So, I was doing some exercises of differential forms and exterior derivatives and I got stuck in one exercise that requested to find closed-forms, that is $d\omega =0$. All of them are 1-form and a need to find 0-form. Well, i know there's exist $d\alpha=\omega$. My question is how find $\alpha$. Do i have to use Stokes' Theorem?
Ps.: $\omega=2xydx+x^2dy+2zdz$
On
In principal, you can integrate along a contour to solve such a problem (which contour does not matter, that is the point if a closed form). But for these small examples, guessing is actually a viable tactic:
A $0$-form is just a function $\alpha(x,y,z)$. You know that differentiating it w.r.t. $x$ should give $2xy$, so the first guess should be be $\alpha = x^2y$. Then the $y$-derivative is $x^2$ which is correct, but the $z$-derivative is $0$ which is not correct (should be $2z$ in your example).
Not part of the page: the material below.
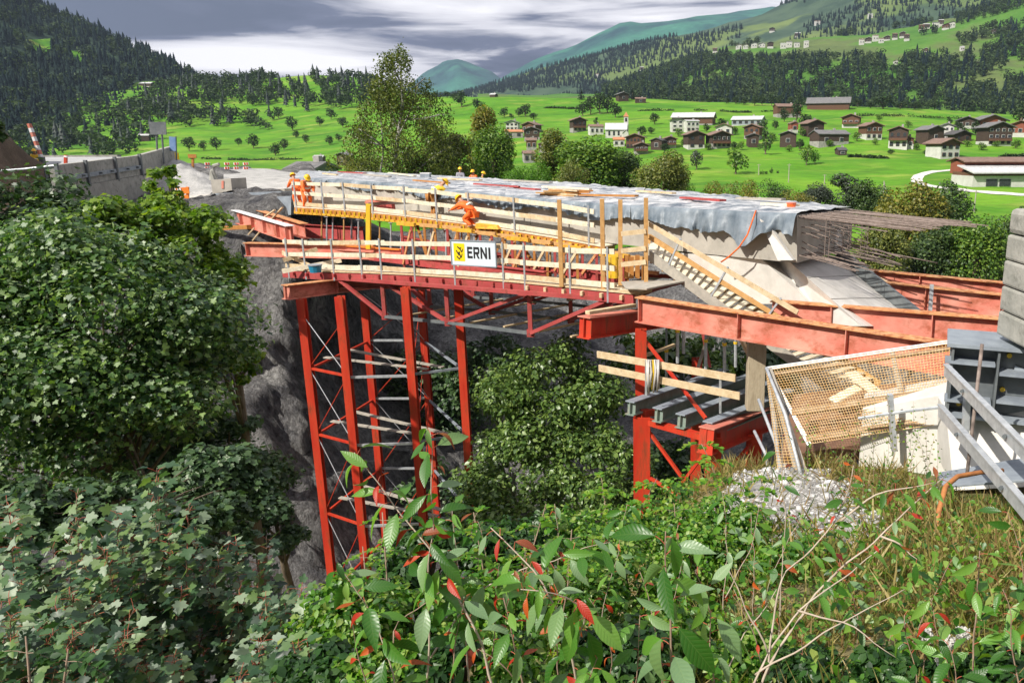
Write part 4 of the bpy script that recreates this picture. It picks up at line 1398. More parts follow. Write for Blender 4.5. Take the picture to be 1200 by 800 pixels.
bn_ = 0
for s_, c_, Ld in ((.10, .25, 2.5), (.16, .6, 3.0), (.23, .35, 2.2), (.30, .7, 3.2), (.37, .2, 2.4), (.44, .55, 2.8), (.52, .3, 2.6), (.58, .75, 3.0), (.65, .45, 2.4), (.72, .2, 2.6), (.79, .6, 2.6), (.86, .35, 2.2), (.92, .7, 1.8), (.96, .3, 1.4)):
    i = s_ * (NS - 1)
    k = min(int(i), NS - 2)
    p = lerp(lerp(NT[k], NT[k + 1], i - k), lerp(FT[k], FT[k + 1], i - k), c_) + UP * .16
    d_ = (NT[k + 1] - NT[k]).normalized()
    d_ = (d_ + Vector((random.uniform(-.35, .35), random.uniform(-.35, .35), 0))).normalized()
    o = MB().bar(p - d_ * Ld / 2, p + d_ * Ld / 2, random.choice([.12, .2, .25]), .06).build('board', M[['wood', 'red_dark', 'wood_grey', 'wood_pale', 'brown_joist'][bn_ % 5]])
    tag(o, '%s loose board from the far left end weighing down the grey tarpaulins' % tn[bn_], 'board', 'loose boards on the tarpaulins')
    bn_ += 1
# ------------------------------------------------------------------ near right bank
# stack of concrete blocks at the right edge
bs = at(1181, 409, 9.6)
zt = at(1181, 249, 9.6).z
n = 5
bh = (zt - bs.z) / n
for k in range(n):
    g = MB().box((bs.x + .63, bs.y + .42, bs.z + bh * (k + .5)), (.84 - .01 * (k % 2), .84, bh - .012))
    o = g.build('concrete_block', M['concrete_grey'], bevel=.035 if k < n - 1 else .07)
    tag(o, ['bottom weathered concrete block standing on the grey steel formwork', 'second concrete block from the bottom of the stack', 'middle concrete block of the five in the stack', 'second concrete block from the top of the stack', 'rounded topmost concrete block of the stack'][k], 'concrete block', 'stacked concrete blocks')
# grey steel formwork box
sf = thing('steel_formwork', 'dark grey steel formwork box under the stacked concrete blocks', 'formwork', at(1115, 500, 10.2))
p0, p1 = at(1113, 402, 10.2), at(1400, 402, 9.2)
dd = (p1 - p0); dd.z = 0; dd.normalize()
nb = Vector((-dd.y, dd.x, 0))
H = p0.z - at(1113, 492, 10.2).z


def sfp(u, v, o=0.0):
    return p0 + dd * u - UP * v + nb * o


MB().prism([sfp(0.02, .05, .30), sfp(3.0, .05, .30), sfp(3.0, H, .30), sfp(.02, H, .30)], nb * .03).build('back_plate', M['steel_grey'], sf)
MB().prism([sfp(-.03, 0, -.02), sfp(3.1, 0, -.02), sfp(3.1, 0, .95), sfp(-.03, 0, .95)], -UP * .05).build('top_plate', M['steel_blue'], sf)
for u in (0.04, .62, 1.6):
    MB().prism([sfp(u, .052, .02), sfp(u, .052, .298), sfp(u, H, .298), sfp(u, H, .02)], dd * .03).build('rib', M['steel_grey'], sf)
for v, u0, u1 in ((.25, -.04, .60), (.80, .0, .60), (.36, .66, 1.58), (.75, .66, 1.58), (1.02, -.02, 3.0)):
    MB().prism([sfp(u0, v, -.01), sfp(u1, v, -.01), sfp(u1, v, .297), sfp(u0, v, .297)], -UP * .035).build('shelf', M['steel_blue'], sf)
for u, v in ((.78, .17), (.74, .66), (.2, .93), (1.4, .17)):
    MB().tube([sfp(u, v, .298), sfp(u, v, .26)], .035, 8).build('bolt', M['yellow_bright'], sf)
MB().prism([sfp(.86, .30, .25), sfp(1.25, .42, .25), sfp(1.25, .48, .25), sfp(.86, .36, .25)], nb * .03).build('brace', M['steel_blue'], sf)
MB().prism([sfp(1.05, .48, .27), sfp(1.25, .48, .27), sfp(1.25, .68, .27), sfp(1.05, .68, .27)], nb * .02).build('label_plate', M['white'], sf)
# concrete base and parapet slab
cb = MB()
cb.prism([at(1108, 478, 10.6), at(1118, 575, 9.9), at(1420, 560, 8.8), at(1420, 470, 9.2)], (0.2, 1.2, 0))
tag(cb.build('concrete_plinth', M['concrete_pale'], bevel=.02), 'pale concrete plinth under the grey steel formwork', 'concrete plinth')
ps = MB()
a, b = at(1011, 478, 11.9), at(1118, 459, 11.0)
hh = a.z - at(1011, 505, 11.9).z + 1.0
ps.prism([a, b, b - UP * (hh + .25), a - UP * hh], (0.25, .8, 0))
tag(ps.build('concrete_wall', M['concrete_pale'], bevel=.02), 'low white concrete wall beside the mesh fence', 'wall')
pl = MB()
q = [at(1098, 556, 9.0), at(1215, 536, 8.9), at(1260, 560, 8.0), at(1105, 572, 8.4)]
pl.prism([Vector((v.x, v.y, max(bank_at(v.x, v.y) + .05, v.z))) for v in q], (0, 0, .03))
tag(pl.build('steel_plate', M['steel_blue'], bevel=.004), 'flat bluish steel plate lying in front of the pale plinth', 'steel plate')
# two sloping galvanised rails and a leaning rod
for k, (a, b) in enumerate((((1108, 434, 9.9), (1225, 556, 6.6)), ((1101, 481, 9.7), (1225, 627, 6.1)))):
    a, b = at(*a), at(*b)
    t = thing('guard_rail', ['upper sloping galvanised rail in front of the steel formwork', 'lower sloping galvanised rail reaching down into the weeds'][k], 'rail', a, 0, 'sloping galvanised rails')
    MB().bar(a, b, .035, .145).build('rail_web', M['galv'], t)
    MB().bar(a + UP * .001, b + UP * .001, .075, .02, off=(0.0, .083)).build('rail_lip', M['galv'], t)
    for f in (.25, .7):
        c = lerp(a, b, f)
        MB().tube([c + Vector((-.03, -.03, 0)), c + Vector((-.06, -.06, 0))], .022, 7).build('bolt', M['steel_grey'], t)
o = MB().tube([at(1132, 566, 8.6), at(1142, 480, 8.75), at(1151, 403, 9.0)], .022, 7).build('steel_rod', M['rebar'], smooth=True)
tag(o, 'thin rusty rod standing in front of the sloping rails', 'rod')
for k, (x0, y0, x1, y1, Y, lb) in enumerate(((1131, 496, 1134, 452, 10.0, 'steel post holding the upper sloping rail'), (1048, 516, 1043, 462, 11.2, 'thin steel post standing before the white concrete wall'))):
    o = MB().bar(at(x0, y0 + 12, Y), at(x1, y1, Y), .08, .08, up=(0, 1, 0)).build('steel_post', M['galv'])
    tag(o, lb, 'post')
o = MB().tube([at(1006, 490, 11.4), at(1060, 482, 11.1), at(1118, 475, 10.5)], .025, 6).build('steel_tube', M['galv'])
tag(o, 'thin galvanised tube running along the white concrete wall', 'tube')
op = MB()
op.tube([at(1096, 632, 6.9), at(1100, 600, 7.2), at(1108, 570, 7.6), at(1122, 558, 7.9), at(1150, 553, 8.1), at(1175, 551, 8.2)], .028, 8)
tag(op.build('pipe', pm('orange_pipe', (.32, .12, .04), (.55, .22, .06), 6, .7), smooth=True), 'bent orange pipe in the dry weeds below the sloping rails', 'pipe')

# mesh fence ------------------------------------------------------------------
M['rail_brown'] = pm('stained_brown_rail', (.20, .13, .08), (.34, .25, .17), 5, .85, spots=(.40, .20, .06), spot_scale=6, spot_amt=.35)
M['mesh_wire'] = pm('rusty_yellow_wire', (.62, .34, .08), (.72, .55, .30), 9, .6)


def mesh_panel(name, label, TL, TR, BR, BL, nx, ny, mids, frame='wood_grey', extra=None):
    t = thing(name, label, 'mesh fence', BL)
    lr = lambda u, v: lerp(lerp(TL, TR, u), lerp(BL, BR, u), v)
    nrm = (TR - TL).cross(BL - TL).normalized()
    g = MB()
    for j in range(ny + 1):
        v = j / ny
        g.bar(lr(0, v), lr(1, v), .006, .012, up=nrm)
    for i in range(nx + 1):
        u = i / nx
        g.bar(lr(u, 0) + nrm * .012, lr(u, 1) + nrm * .012, .006, .006, up=nrm)
    g.build('wire_mesh', M['mesh_wire'], t)
    for v, w in mids:
        MB().bar(lr(0, v) + nrm * .03, lr(1, v) + nrm * .03, w, .04, up=nrm).build('rail', M['galv' if v == 0 else 'rail_brown' if frame == 'wood_grey' else frame], t)
        if v > 0:
            MB().bar(lr(0, v) + nrm * .055, lr(1, v) + nrm * .055, w * .2, .01, up=nrm).build('rail_edge', M['rail_brown'], t)
    for u in (0, .66, 1):
        MB().bar(lr(u, 0) + nrm * .045, lr(u, 1) + nrm * .045, .07, .05, up=nrm).build('upright', M['galv' if u == 0 else 'wood_grey'], t)
    return t


TLp, TRp = at(899, 431, 13.2), at(1128, 397.5, 12.0)
BLp, BRp = at(948, 520, 11.9), at(1130, 492, 11.0)
mesh_panel('mesh_fence', 'long rusty wire mesh fence panel in front of the red girders', TLp, TRp, BRp, BLp, 62, 30, ((0, .06), (.09, .05), (.60, .12), (.93, .10)))
mesh_panel('mesh_fence', 'narrow orange end panel of the mesh fence with silver edge tubes', at(897, 433, 13.25), at(899.5, 432, 13.15), at(943, 560, 11.2), at(912, 560, 11.5), 6, 40, ((0, .06),), 'galv')
for k, (a, b, lb) in enumerate((((898, 431, 13.1), (940, 562, 11.0), 'bent silver tube forming the edge of the narrow mesh panel'), ((889, 468, 13.1), (926, 590, 11.2), 'silver tube sloping beside the square timber post'), ((884, 505, 13.2), (905, 570, 11.9), 'short silver tube sloping below the red cross girder'))):
    a, b = at(*a), at(*b)
    md = lerp(a, b, .5) + Vector((.04, 0, .08))
    o = MB().tube([a, md, b], .03, 7).build('steel_tube', M['galv'], smooth=True)
    tag(o, lb, 'tube', 'silver tubes by the mesh fence')
# boards on the ground beyond the mesh
for k, (a, b) in enumerate((((996, 436, 14.4), (1030, 462, 13.8)), ((975, 470, 14.0), (1010, 452, 14.2)))):
    o = MB().bar(at(*a), at(*b), .28, .04).build('plank', M['wood_pale'])
    tag(o, ['wide pale plank seen through the mesh fence', 'second pale plank behind the mesh fence, lower left'][k], 'plank')
gb = MB()
gb.prism([at(915, 535, 13.3), at(1145, 498, 12.9), at(1140, 440, 14.6), at(930, 462, 15.4)], (0, 0, -.3))
tag(gb.build('concrete_slab', pm('rust_stained_slab', (.10, .05, .03), (.22, .12, .07), 2, .9)), 'rust stained slab seen through the mesh fence', 'slab')

# ------------------------------------------------------------------ far-left plateau


def wallrun(name, label, cat, base, h, thick, mat, parent=None):
    g = MB()
    for a, b in zip(base, base[1:]):
        g.bar(a, b, thick, h, off=(0, h / 2))
    return g.build(name, mat, parent)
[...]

So you add another term: $\alpha=x^2y + z^2$. The additional term does not change the $x$- or $y$-derivative and gives the required $z$, so it is the solution. (You know that the solution is unique up to a constant).
A 0-form is just a function, and the exterior derivative is its differential:
$$df = \frac{\partial f}{\partial x} dx+\frac{\partial f}{\partial y} dy+\frac{\partial f}{\partial z} dz$$
So, you need a function $f$, such that
$$\frac{\partial f}{\partial x}=2xy$$ $$\frac{\partial f}{\partial y}=x^2$$ $$\frac{\partial f}{\partial z}=2z$$
Integrating the first and second equation in variables $x$ and $y$, respectively, we obtain the same answer - $x^2y$. The last equation gives a term $z^2$. So, a function satisfying these equations is $$x^2y+z^2$$